13.15 Uhr Wieder Zurück im Willoughby Drive, schlüpfe ich aus den schweren Kuhjungenstiefel und bette mich in der guten Stube zur Ruhe. Ich döse schnell ein und sehe mich im Traum ins Armenhaus versetzt – wie schrecklich.
14.15 Uhr Leider wird mein Müssiggang zeitnah durch einen Telefonanruf gestört. Zu allem Überfluss meldet sich Edelbert im Rohr und erzählt, dass er Brandie Cream zum Mittagessen eingeladen hat. Der schlaue Mann lässt das Treffen Revue passieren und berichtet, dass das ehemalige Oben-Ohne-Modell seit Weihnachten verlobt ist und mit dem Gedanken spielt, einen 57jährigen Zahnarzt zu heiraten – das ist mir Wurst.
15.00 Uhr Um die Nachmittagsstunden nicht ungenutzt verstreichen zu lassen, brühe ich frischen Bohnentrunk auf und nehme am Schreibtisch Platz. Mit flinken Fingern navigiere ich durchs Internetz und lese Anfragen besorgter Eltern durch. Unter anderem rate ich einen alleinerziehenden Mutter aus Osnabrück, ihrem Sohn Konzertbesuche zu verbieten – wo kämen wir denn da hin.
16.00 Uhr Zu guter Letzt schalte ich die neuen Einträge im Gästebuch frei und gehe dann von der Leine, um mit dem Rüden einen Spaziergang zum “Circle K” Supermarkt zu unternehmen.
16.45 Uhr Ich betrete das Geschäft und erwerbe neben einer Flasche O-Saft auch ein Los der Powerball Lotterie. Vielleicht habe ich das Glück, den Jackpot zu knacken und 30 Millionen Dollars zu gewinnen – das wäre ein Spass.
17.30 Uhr Zuhause angekommen, reguliere ich die Klimaanlage und mache mich in die Küche nützlich. Weil ich keinen grossen Hunger habe, erwärme ich Buttergemüse in einem Topf und brate mir ausserdem ein kleines Schweineschnitzel an – wie gut das duftet.
18.30 Uhr Nachdem ich gegessen und in der Küche für Ordnung gesorgt habe, beginnt der ruhige Teil des langen Tages. Ich mache es mir im Wohnzimmer bequem und fröne den FOX NEWS (löblich: Fuchs Nachrichten) sowie einer Call-In Quizshow (löblich: Ruf herein Ratesendung) namens “Hot Telephone” (löblich: heisses Telefon).
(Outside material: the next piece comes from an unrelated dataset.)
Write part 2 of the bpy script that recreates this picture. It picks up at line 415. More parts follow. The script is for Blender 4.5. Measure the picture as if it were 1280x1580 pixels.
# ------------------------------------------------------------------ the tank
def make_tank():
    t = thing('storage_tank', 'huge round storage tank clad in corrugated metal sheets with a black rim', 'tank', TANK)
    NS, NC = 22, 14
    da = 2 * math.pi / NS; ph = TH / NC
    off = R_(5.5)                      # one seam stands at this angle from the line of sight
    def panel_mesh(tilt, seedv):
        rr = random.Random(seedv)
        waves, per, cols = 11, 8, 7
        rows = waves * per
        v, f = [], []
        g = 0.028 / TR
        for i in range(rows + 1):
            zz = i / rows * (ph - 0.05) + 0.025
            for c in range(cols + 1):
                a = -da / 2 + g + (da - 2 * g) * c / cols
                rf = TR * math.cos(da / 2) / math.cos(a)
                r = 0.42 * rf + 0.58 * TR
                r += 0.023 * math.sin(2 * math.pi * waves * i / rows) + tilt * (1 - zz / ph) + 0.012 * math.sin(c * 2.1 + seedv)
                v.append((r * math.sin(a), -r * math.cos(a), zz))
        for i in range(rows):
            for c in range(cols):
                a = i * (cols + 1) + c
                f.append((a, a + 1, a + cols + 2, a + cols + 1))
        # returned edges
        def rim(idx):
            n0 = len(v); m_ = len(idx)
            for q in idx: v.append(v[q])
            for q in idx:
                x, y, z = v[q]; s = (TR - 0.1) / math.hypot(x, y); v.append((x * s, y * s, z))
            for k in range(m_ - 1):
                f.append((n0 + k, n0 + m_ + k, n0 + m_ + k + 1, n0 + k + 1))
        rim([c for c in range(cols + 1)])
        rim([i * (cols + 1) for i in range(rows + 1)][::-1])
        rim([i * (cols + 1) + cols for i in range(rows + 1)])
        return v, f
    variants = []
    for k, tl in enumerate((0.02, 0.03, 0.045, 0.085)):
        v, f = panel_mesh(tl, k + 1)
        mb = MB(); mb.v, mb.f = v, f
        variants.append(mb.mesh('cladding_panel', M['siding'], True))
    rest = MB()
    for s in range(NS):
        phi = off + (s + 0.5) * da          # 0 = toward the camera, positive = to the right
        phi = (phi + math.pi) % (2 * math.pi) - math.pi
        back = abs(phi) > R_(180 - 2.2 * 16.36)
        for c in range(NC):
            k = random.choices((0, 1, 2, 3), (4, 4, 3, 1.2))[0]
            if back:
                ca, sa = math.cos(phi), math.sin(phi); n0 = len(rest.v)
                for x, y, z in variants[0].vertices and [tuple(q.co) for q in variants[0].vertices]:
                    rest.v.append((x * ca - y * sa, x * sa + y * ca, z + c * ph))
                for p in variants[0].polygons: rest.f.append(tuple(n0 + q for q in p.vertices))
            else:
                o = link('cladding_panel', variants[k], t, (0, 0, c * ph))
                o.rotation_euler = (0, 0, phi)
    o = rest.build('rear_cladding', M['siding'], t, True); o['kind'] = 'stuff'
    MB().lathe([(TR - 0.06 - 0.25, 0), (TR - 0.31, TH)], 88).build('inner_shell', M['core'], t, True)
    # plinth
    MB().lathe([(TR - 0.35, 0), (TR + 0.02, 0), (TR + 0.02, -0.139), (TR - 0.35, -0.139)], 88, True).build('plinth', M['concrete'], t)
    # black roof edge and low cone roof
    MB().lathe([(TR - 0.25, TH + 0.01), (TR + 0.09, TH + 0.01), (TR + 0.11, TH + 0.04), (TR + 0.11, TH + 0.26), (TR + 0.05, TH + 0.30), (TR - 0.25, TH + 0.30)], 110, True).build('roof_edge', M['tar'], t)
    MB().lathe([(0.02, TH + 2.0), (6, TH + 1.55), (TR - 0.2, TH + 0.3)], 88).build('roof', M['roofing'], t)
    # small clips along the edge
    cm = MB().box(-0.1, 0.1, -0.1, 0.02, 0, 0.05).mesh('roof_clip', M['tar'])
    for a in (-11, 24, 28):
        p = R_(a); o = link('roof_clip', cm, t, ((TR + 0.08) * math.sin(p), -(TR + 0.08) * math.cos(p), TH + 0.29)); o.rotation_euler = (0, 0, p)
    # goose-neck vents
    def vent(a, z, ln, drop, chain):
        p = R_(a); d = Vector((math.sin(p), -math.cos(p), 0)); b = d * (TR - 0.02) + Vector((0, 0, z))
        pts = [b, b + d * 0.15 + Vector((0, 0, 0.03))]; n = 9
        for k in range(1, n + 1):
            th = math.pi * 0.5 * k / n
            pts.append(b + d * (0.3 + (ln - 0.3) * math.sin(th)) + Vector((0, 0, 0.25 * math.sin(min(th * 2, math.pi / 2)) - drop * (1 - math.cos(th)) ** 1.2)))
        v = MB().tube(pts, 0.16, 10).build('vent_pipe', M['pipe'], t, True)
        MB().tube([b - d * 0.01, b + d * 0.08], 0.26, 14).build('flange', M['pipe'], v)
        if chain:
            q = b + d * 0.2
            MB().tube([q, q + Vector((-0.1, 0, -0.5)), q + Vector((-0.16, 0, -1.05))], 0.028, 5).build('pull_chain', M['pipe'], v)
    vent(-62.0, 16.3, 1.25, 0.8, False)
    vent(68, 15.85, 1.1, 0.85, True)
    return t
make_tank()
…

19.00 Uhr Im Anschluss schalte ich auf AMC um und erfreue mich am Kriminalfilm “Jack Reacher” aus dem Jahre 2012. Nebenbei schaufle ich lustige M&Ms in mich hinein und erkenne als Filmliebhaber, dass diese Produktion nicht gerade zu den Hochlichtern (unlöblich: Highlights) des Genres zählt.
21.00 Uhr Nach zweistündiger Langeweile schalte ich entnervt ab und drehe mit Dixon eine kleine Runde durch den Garten. Danach lösche ich das Licht und lege mich ins Bett. Gute Nacht.